I can easily prove that for such a vector $a \in U$ I have $f(a) \geq 0$ (I intersect $U$ with a subspace of $V^n$ of all vectors with zero coefficients exactly where $a$ has them, pick a basis (of rational vectors) there and then I can approach $a$ with rational vectors, close enough to it to remain positive). But what if for any such vector $f(a) = 0$? I need to prove this can't happen (or, of it can, what are the conditions when it cannot).
My one path is to try and prove that for every positive $a \in U$ there is a positive rational vector $a' \in U$ with every $a'_i \leq a_i$, but I run into all sorts of troubles trying to do that. Another would be to prove something about the numbers $f(v_i)$ themselves using the fact there is a combination of those with rational coefficients that equals $1$. Finally, I can pick $(v_i - \frac{f(v_i)}{f(v_{i+1})}v_{i+1})$ (with $1 \leq i \leq m-1$) as a basis of the subspace orthogonal to the values vector in $U$ and it's easy to show none of those is positive in $V^n$, but I still can't find the reason why some linear combination of those can't be (with some of the coordinates equal to zero) and it seems to be even harder to do directly.
I bet there is some obvious solution I'm completely missing.
You already have shown $f(a)\ge0$ for all $a\in U$, $a\ge0$. Let me write $f(a)=f^Ta$, and set $B:=(v_1\dots v_m)$.
I want to apply Farkas Lemma, which is not an ``obvious solution'', it is rather a last resort :)
We know $f^Ta\ge0$ for all $a\ge0$ with $a=Bz$ for some $z$. Let me set $$ A^T:=\pmatrix{I & 0 \\ I & -B\\ -I & B}, \ y:=\pmatrix{a\\z}, \ b=\pmatrix{f\\0}. $$ Then we have $b^Ty\ge0$ for all $y$: $A^Ty\ge0$. Hence the first assertion of Farkas Lemma is true, and there is $x\ge0$ with $Ax=b$, or in our notation $$ x= \pmatrix{x_1\\x_2\\x_3}\ge0 , \ \pmatrix{I & I & -I\\ 0 & -B^T & B^T} \pmatrix{x_1\\x_2\\x_3} = \pmatrix{f\\0}. $$ This implies $f-(x_2-x_3)\ge0$, and $B^T(x_2-x_3)=0$. Hence $x_2-x_3\in U^\perp$. This implies $(f-(x_2-x_3))^Ta = f^Ta$ for all $a\in U$. Hence, we can replace $f$ by the non-negative vector $f-(x_2-x_3)$ without affecting the action of $f$ on vectors from $U$.
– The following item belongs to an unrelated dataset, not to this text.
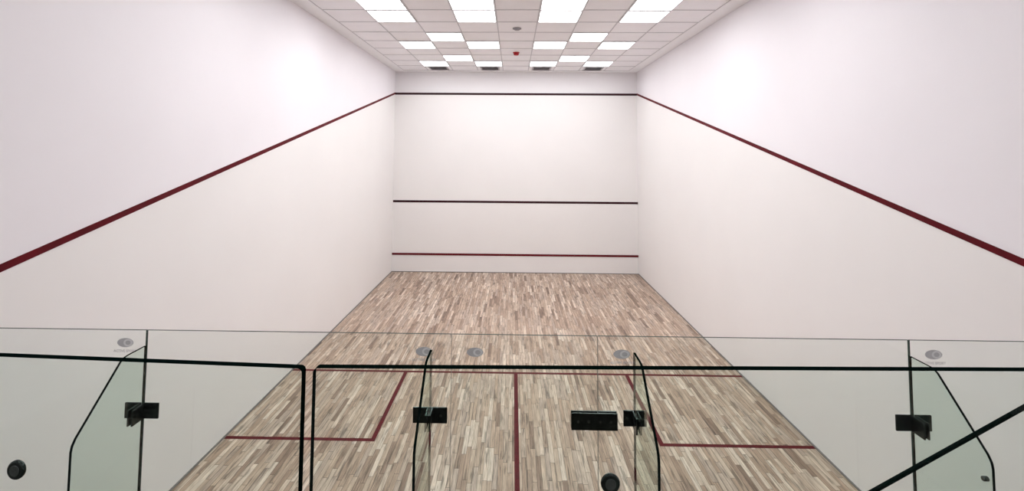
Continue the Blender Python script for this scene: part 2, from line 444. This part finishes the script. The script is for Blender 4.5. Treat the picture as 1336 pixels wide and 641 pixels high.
# ------------------------------------------------------------------ gallery balustrade
def guard(x0, y0, x1, y1, knobs, label):
    ln = math.hypot(x1-x0, y1-y0); ang = math.atan2(y1-y0, x1-x0)
    bm = bmesh.new(); pane(bm, rrect(0, ln, .015, 1.096, .012), .022, 'xz')
    # thin dark polished arris band just under the top edge
    o = obj_from_bm('glass_balustrade_panel', bm, [M_gbal, M_edge], (x0, y0, 1.5), rot=(0, 0, ang))
    for kx, kz in knobs:
        bm = bmesh.new()
        bm_cyl(bm, (kx, -.011-.005, kz), 'y', .024, .010, 0, 36, .004)
        bm_cyl(bm, (kx, -.011-.0103, kz), 'y', .014, .0016, 1, 36, .0005)
        c = obj_from_bm('standoff_button', bm, [M_black, M_steel], parent=o); c['label'] = 'round black metal fixing button'
    bm = bmesh.new()
    bm_box(bm, 0, ln, -.04, .04, 0, .014); bm_box(bm, 0, ln, -.04, -.012, .012, .10, 0, .003); bm_box(bm, 0, ln, .012, .04, .012, .10, 0, .003)
    obj_from_bm('base_channel', bm, [M_steel], parent=o)
    tag(o, label, 'glass balustrade', 'gallery balustrade panels')
    return o
guard(-2.2, -1.225, -.586, -1.308, [(.863, .815)], 'clear glass guard panel with dark green polished top edge')
guard(-.560, -1.305, 2.2, -1.245, [(.752, .822), (2.3, .822)], 'long clear glass guard panel with dark green polished edge')

# stair handrail
e = bpy.data.objects.new('stair_handrail', None); COL.objects.link(e); e.location = (1.3, -1.0, 0)
ang = math.atan2(.258, .47)
bm = bmesh.new(); bm_box(bm, -.62, .75, -.005, .005, -.005, .005, 0, .0015)
bmesh.ops.rotate(bm, cent=(0, 0, 0), matrix=Matrix.Rotation(-ang, 3, 'Y'), verts=bm.verts)
bmesh.ops.translate(bm, vec=(0, 0, 2.235), verts=bm.verts)
obj_from_bm('rail', bm, [M_edge], parent=e)
for px_ in (-.42, .55):
    zt_ = 2.235+px_*math.tan(ang)
    bm = bmesh.new(); bm_box(bm, px_-.012, px_+.012, -.012, .012, 0, zt_-.004, 0, .002)
    bm_box(bm, px_-.05, px_+.05, -.05, .05, 0, .01, 0, .002)
    obj_from_bm('post', bm, [M_black], parent=e)
tag(e, 'slim black metal handrail sloping down beside the glass wall', 'handrail')

# ------------------------------------------------------------------ world
w = bpy.data.worlds.new('world'); scene.world = w; w.use_nodes = True
w.node_tree.nodes['Background'].inputs[0].default_value = (.9, .9, 1, 1)
w.node_tree.nodes['Background'].inputs[1].default_value = .3

# ------------------------------------------------------------------ camera
cx, cy, cz, yaw, pit, rol, f, ppx, ppy = -0.0553, -2.5211, 3.1488, 0.0171, 0.0564, 0.0065, 607.5582, 659.2691, 163.2030
def ray(u, v):
    u, v = u*math.cos(rol)+v*math.sin(rol), -u*math.sin(rol)+v*math.cos(rol)
    x, y, z = u/f, 1.0, -v/f
    y, z = y*math.cos(pit)-z*math.sin(pit), y*math.sin(pit)+z*math.cos(pit)
    x, y = x*math.cos(yaw)-y*math.sin(yaw), x*math.sin(yaw)+y*math.cos(yaw)
    return Vector((x, y, z))
F = ray(0, 0); R = (ray(f, 0)-F); D = (ray(0, f)-F)
cam = bpy.data.cameras.new('camera'); co = bpy.data.objects.new('camera', cam); COL.objects.link(co)
m = Matrix((R.normalized(), (-D).normalized(), (-F).normalized())).transposed().to_4x4()
m.translation = (cx, cy, cz); co.matrix_world = m
cam.sensor_width = 36; cam.sensor_fit = 'HORIZONTAL'; cam.lens = f/1336*36
cam.shift_x = (668-ppx)/1336; cam.shift_y = (ppy-320.5)/1336
cam.clip_start = .05
scene.camera = co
Let now $a\in U$, $a\ne0$, with $a\ge0$ and $f(a)=0$. Since $f$ has non-negative coefficients it follows $f_i=0$ for all indices $i$ such that $a_i\ne 0$. As you have argued we can approximate $a$ by rational positive vectors $a_k$ in $U$ that are zero on the same indices as $a$. Then $f(a_k)=f^Ta_k=0$ follows, a contradiction. Hence $f(a)>0$ for all nonzero non-negative $a\in U$.